Seminar Week at CCA
Each January we suspend our Upper School class schedule for one week of concentrated work on a single topic. The staff team chooses the topic and arranges the week’s events, all while keeping the plans a secret from the students. Seminar Weeks have become a highlight of each school year for staff and students alike as we try to find topics that engage students in a variety of ways.
This year groups of approximately fifteen students will make ten to fifteen minute movies during the week. The same story line—The Beauty and the Beast—will be given to each group, but students are free to choose any setting and genre for their movies. Each group will write a script, make the soundtrack and film the movie. Soundtracks must contain at least one original song—to be recorded in the Durrell Sound Studio where staff members will be available to serve as studio musicians. Students may use items from home, curbside trash or from local thrift shops for their costumes and set but may not spend more than twenty-five dollars per team on supplies. The staff has procured five identical cameras for the teams. The movies may be filmed inside the school building, around the school property or “on location” at nearby sites. Leading actors and directors will be interviewed by Mr. Sanelli and Mrs. Stucky in a television show setting on Wednesday. Each team must produce a thirty-second movie trailer and their own promotional materials—press releases, posters and film clips—by Thursday. The week will culminate on Friday with a Covenant Awards Ceremony in the CCA Annex, with a gala lunch to precede the screening of all the films and the presentation of awards. Parents are welcome to attend the film screenings and the presentation of awards from 12:00 to 3:00. Categories for the awards will include best actor/actress in both leading and supporting roles, overall aesthetics, cinematography, costuming and makeup, editing, soundtrack, visual effects, screen play writing, publicity and best picture. Students will be encouraged to make their films unlike the Disney version; originality will be valued in the judging.
Past Seminar Weeks have been wildly successful with our students. In 2008 we focused on the Presidential election process. Six students were chosen to play the part of three Republican and three Democratic candidates; each had a campaign staff and had to learn their candidate’s position on a variety of issues so that they could debate one another and answer the questions of the press. Staff members conducted workshops on topics such as illegal immigration and national security so that all students were well-versed in the issues of the campaign. Students who were not part of the candidate and campaign staff group were divided into the press and the pop culture participants. The press produced a daily television newscast and two daily newspapers—one with a liberal bias and the other with a conservative bias. The pop culture group created political cartoons, protest songs and campaign jingles and a late-night television show. An electoral college system was set-up using the home school districts of the CCA student body as the “states”. Fifth and sixth grade students participated in the voting and represented the uninformed masses—those whose voting had been influenced by candidates’ promises of candy at lunch, more snowdays and the demise of school uniforms. In the general election the voters from Central Dauphin School District—the “California” of our electoral college—determined the election and gave the win to Barack Obama as played by our own Glenn Williams.

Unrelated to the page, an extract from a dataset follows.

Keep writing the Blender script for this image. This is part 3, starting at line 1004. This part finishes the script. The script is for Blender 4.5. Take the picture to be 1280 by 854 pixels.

Seminar Week 2009 centered on Problem Solving. Student teams worked on engineering problems such as egg drop vehicles, toothpick and straw bridges and penny launchers. Mid-week the staff offered workshops in things like the physics of bridges which were eagerly attended by all teams due to multiple bridge failures. Supplies for the projects could be bought at the staff’s store using Seminar Week currency; teams earned this money by solving a host of other problems—word problems, visual searches, Logic problems and math brain teasers. By Thursday a vibrant black market had sprung up with teams underselling the teachers with their extra supplies. All the projects were unveiled to the whole student body on Friday, with the fifth and sixth graders voting on the aesthetics of the products. Each team then waited as the staff flew the egg vehicles off the gym roof, piled dominoes on the bridges and measured the distance of the penny launch throws.
The staff intends to continue the Seminar Week tradition in future school years and is always looking for creative ideas that will provide variety from year to year.